The road is fraught with danger.  It is worthwhile to remember, however, that when we follow the Church with a trusting attitude, we are acting as Jesus told us, when He said we must be like little children and trust in the Father.  That is a hard, very hard, thing to do.  We constantly want to take charge of things ourselves; fortunately it takes me a long time to get moving, so I tend to remain where I am, believing that God will lead me where He would have me.  England came at the right time.  There will be other changes, I suspect, in time--His, not mine.

2:45 p.m.  It has been a cloudy, sometimes rainy, sometimes bright day.  I went to mail letters around twelve and smelled the damp, fertile smell of England that seems to only come in warm weather, a smell that I infrequently sense, no doubt because of the drought (which I can now mention, without smiling, as I first did after moving here from the desert!), but a smell which seems to have a place in England a long time ago, some place near the smell of diesels and the towel I smelled today and the electric/damp concrete ozone smell I smell in the Underground.

To add a thought regarding trusting in God: there are times when Jesus acted as a man, perhaps not himself always trusting in God.  For example, when he threw the money changers out of the temple or made water into wine.  He didn't always say, "It's God's will" or "It'll take care of itself."  In one case he became angry and in another he acceded to his mother's requests.

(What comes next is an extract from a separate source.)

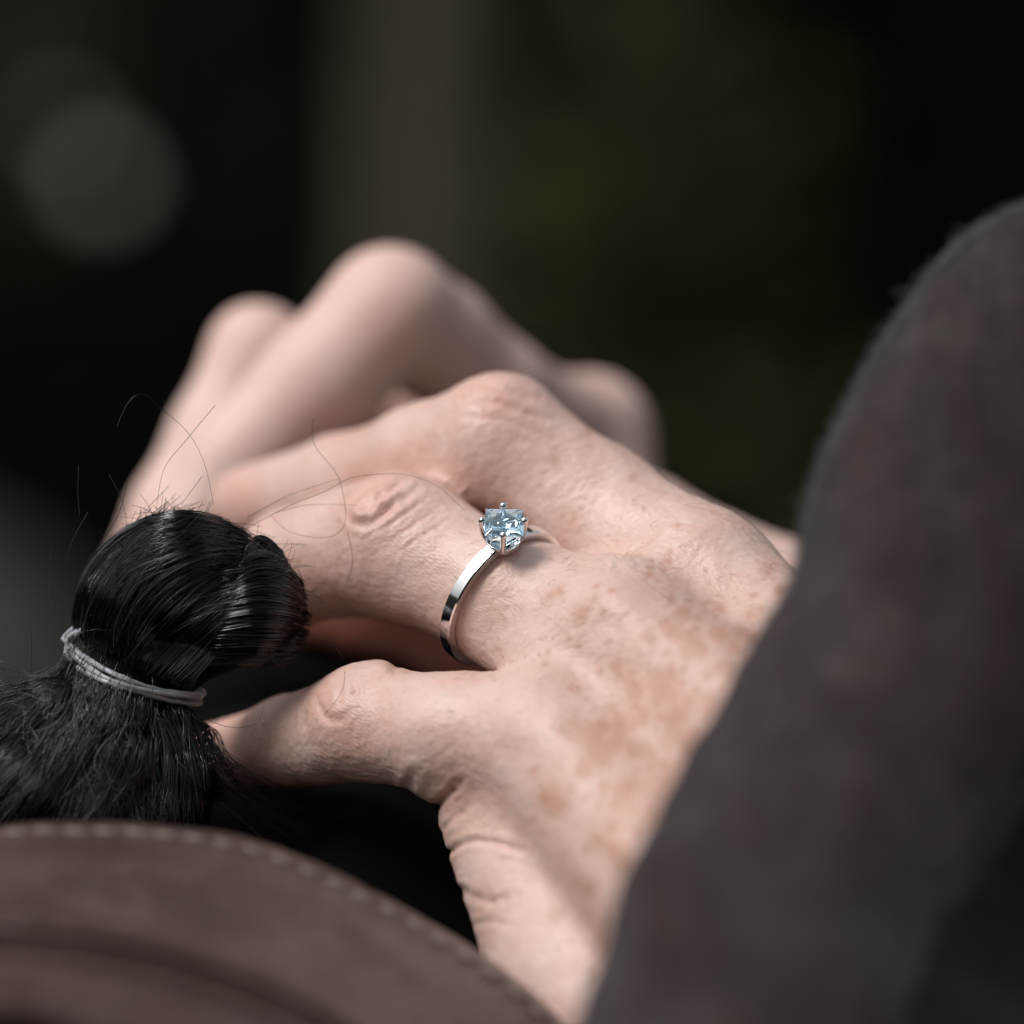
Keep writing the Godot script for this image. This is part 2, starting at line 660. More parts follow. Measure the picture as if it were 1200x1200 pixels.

In Jesus' own relationship to the Law, he reinterpreted it through - Himself (e.g., sabbath rules), and sometimes went against established practice.  I don't think we are quite capable of doing the same thing ourselves (i.e., interpreting the Church's laws through ourselves), yet Jesus calls us to love above all.  Recognizing that we do not always act in/with the purest of notions (even when we do, are we right in our interpretation of what love means?), there seems at least room enough to think for ourselves.

Lot of rain today.  I don't think Wimbledon ever got started.  Watched an old (1938) movie called "Bank Holiday" and went running again.  Not too much else besides journal.  BBQ hamburgers for dinner, Seymour kids over.